Second, it’s a good thing that the market demand for very large units is being satisfied via new construction. The wealthy households that buy these units have the resources to get what they want, and their demand would otherwise be satisfied by combining units in existing buildings. The Times article links to DCP data indicating that from 2010 to 2020, 1,200 housing units were eliminated through alterations (changes within existing buildings) in Manhattan Community District 7, the Upper West Side. Community District 8, the Upper East Side, saw a loss of 488 units through alteration. The problem is not that these households get the housing they want, but that others can’t. New York rents are high and rising, and vacancy rates are the lowest of any large city.
This leads us to the third problem with the article’s perspective: its premise that zoning floor area is a scarce resource that needs to be conserved for those with the greatest need. It’s scarce only if the city’s politicians choose to keep it that way—which they do. From 2001 to 2010, Manhattan averaged about 6,000 new building permits a year, according to data published by the U.S. Department of Housing and Urban Development.
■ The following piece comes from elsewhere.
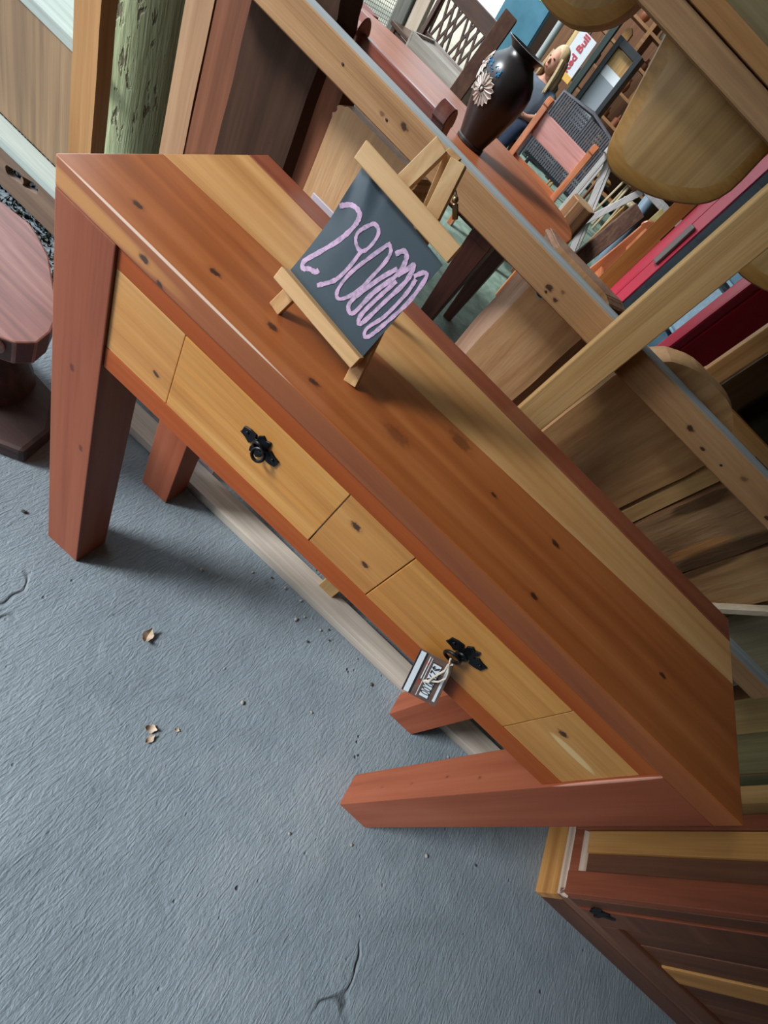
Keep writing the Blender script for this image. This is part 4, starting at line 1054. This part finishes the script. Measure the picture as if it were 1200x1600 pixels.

From 2011 to 2020, the average dropped to about 4,800. In 2021, there were 3,165; in the first seven months of 2022, 2,069.
It’s no mystery why permit counts are dropping as market demand is rising. Manhattan is very restrictively zoned, and building sites are in short supply and expensive. A panoply of devices, both zoning-related and non-zoning-related, prevent the land use from changing, despite super-strong market signals that land needs to be used more intensively. This includes the widespread mapping of “contextual” (height-limited) zoning, as well as historic districts where the Landmarks Preservation Commission often won’t permit the achievement of theoretically permissible zoning densities. More esoteric “tower-on-a-base” zoning in Community District 8 combines with rent stabilization protections to preserve nineteenth-century tenements where the city’s own zoning plan calls for high-rises.
Well-funded preservationist groups will fight fiercely any attempt to change these arrangements. Former mayor Bill de Blasio’s administration in principle won a battle against those groups in late 2021, when Soho and Noho were rezoned for more residential growth. That zoning change, however, imposed requirements for high levels of below-market-rent units in new buildings, called “Mandatory Inclusionary Housing.” To be profitable, even in such affluent neighborhoods, new mixed-income buildings need to receive tax exemptions through a program, called Section 421a, that the state legislature let expire this past June. More housing in Manhattan has been thwarted once again.
Manhattan state senator Brad Hoylman promptly responded to the Times article by introducing legislation that would require new apartment buildings to replace the number of units they demolish. This wouldn’t solve anything, since the market demand for large units would simply translate into more unit losses within existing buildings. Until New York’s political establishment accepts the one solution that would help—to revive the City Planning Commission’s zoning floor-area machine, creating much more capacity to build housing but without imposing additional conditions that make that capacity unusable—the crisis will only get worse.